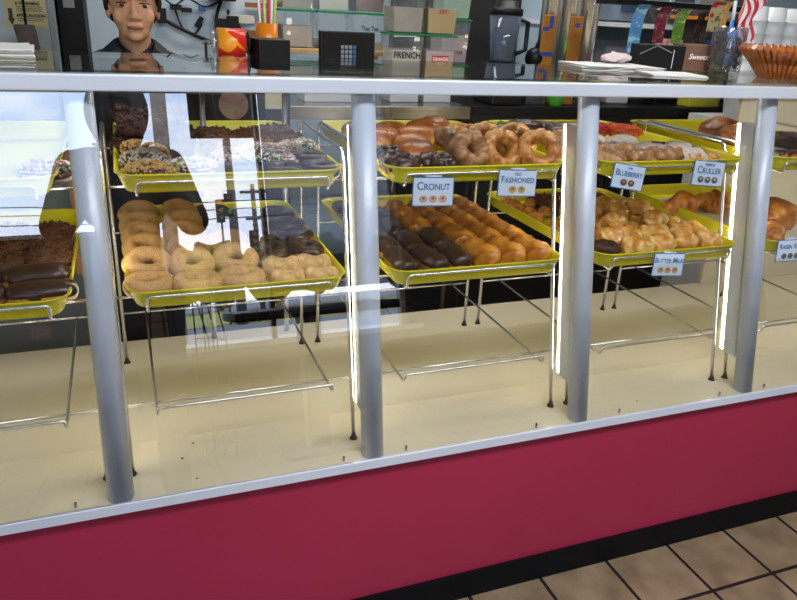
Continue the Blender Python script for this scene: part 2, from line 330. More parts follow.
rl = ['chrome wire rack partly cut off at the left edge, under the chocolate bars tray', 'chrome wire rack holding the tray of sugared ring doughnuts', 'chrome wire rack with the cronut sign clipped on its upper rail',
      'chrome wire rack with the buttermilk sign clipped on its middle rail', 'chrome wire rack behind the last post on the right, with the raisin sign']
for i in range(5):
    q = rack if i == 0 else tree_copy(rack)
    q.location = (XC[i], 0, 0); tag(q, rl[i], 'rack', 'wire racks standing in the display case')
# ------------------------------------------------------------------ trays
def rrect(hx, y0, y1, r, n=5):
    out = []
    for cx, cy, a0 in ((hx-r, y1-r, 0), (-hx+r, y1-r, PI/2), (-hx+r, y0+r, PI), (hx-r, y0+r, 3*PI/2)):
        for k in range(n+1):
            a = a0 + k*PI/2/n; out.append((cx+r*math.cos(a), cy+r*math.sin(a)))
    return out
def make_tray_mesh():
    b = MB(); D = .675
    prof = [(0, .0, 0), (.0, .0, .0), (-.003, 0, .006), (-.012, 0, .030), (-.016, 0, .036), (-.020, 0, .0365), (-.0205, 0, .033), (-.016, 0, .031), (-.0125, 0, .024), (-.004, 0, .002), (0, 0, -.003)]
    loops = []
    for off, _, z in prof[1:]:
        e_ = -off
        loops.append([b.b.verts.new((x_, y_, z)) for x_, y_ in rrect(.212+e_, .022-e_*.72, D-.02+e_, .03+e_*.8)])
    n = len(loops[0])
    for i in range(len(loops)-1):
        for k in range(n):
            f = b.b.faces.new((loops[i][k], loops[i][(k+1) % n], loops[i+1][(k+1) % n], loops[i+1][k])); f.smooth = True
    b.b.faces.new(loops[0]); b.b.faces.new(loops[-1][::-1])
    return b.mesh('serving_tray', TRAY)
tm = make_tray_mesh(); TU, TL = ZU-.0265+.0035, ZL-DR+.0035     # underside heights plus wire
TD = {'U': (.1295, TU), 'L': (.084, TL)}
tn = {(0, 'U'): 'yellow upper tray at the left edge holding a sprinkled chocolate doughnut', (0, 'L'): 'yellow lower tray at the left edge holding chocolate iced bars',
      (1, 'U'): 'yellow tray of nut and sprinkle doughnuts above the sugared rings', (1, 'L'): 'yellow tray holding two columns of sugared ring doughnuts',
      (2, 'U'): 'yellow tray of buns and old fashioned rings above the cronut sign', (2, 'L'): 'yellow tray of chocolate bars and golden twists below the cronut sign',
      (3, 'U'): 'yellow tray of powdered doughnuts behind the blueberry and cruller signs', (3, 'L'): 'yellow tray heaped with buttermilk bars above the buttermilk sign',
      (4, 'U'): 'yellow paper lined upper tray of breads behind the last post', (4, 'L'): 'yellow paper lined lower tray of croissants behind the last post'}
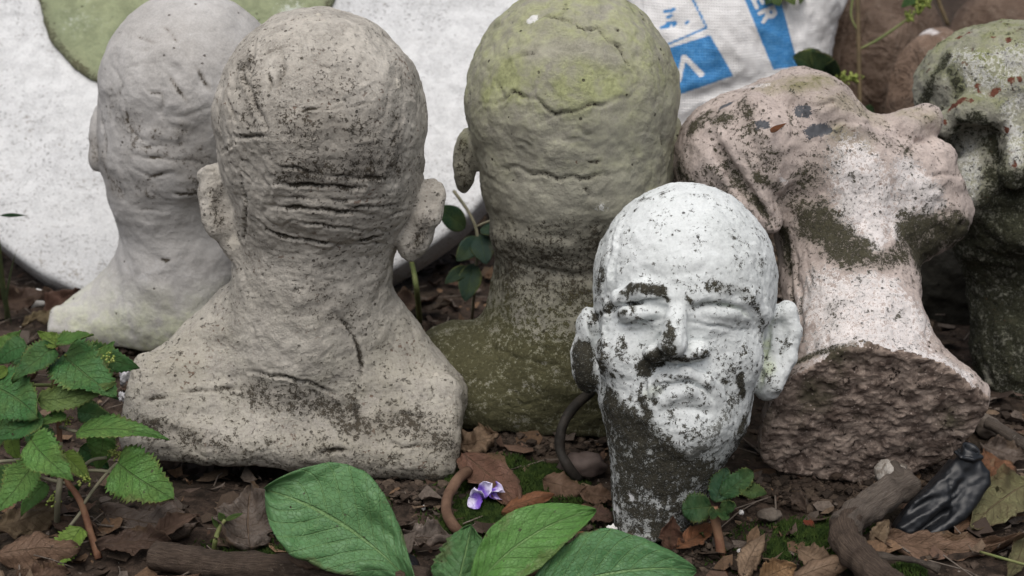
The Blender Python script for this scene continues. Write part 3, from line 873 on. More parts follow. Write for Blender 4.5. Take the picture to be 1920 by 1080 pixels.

Set exercise: Track down every line with the word "Blender" and copy it.

Solution below:
Continue the Blender Python script for this scene: part 2, from line 330. More parts follow.
The Blender Python script for this scene continues. Write part 3, from line 873 on. More parts follow. Write for Blender 4.5. Take the picture to be 1920 by 1080 pixels.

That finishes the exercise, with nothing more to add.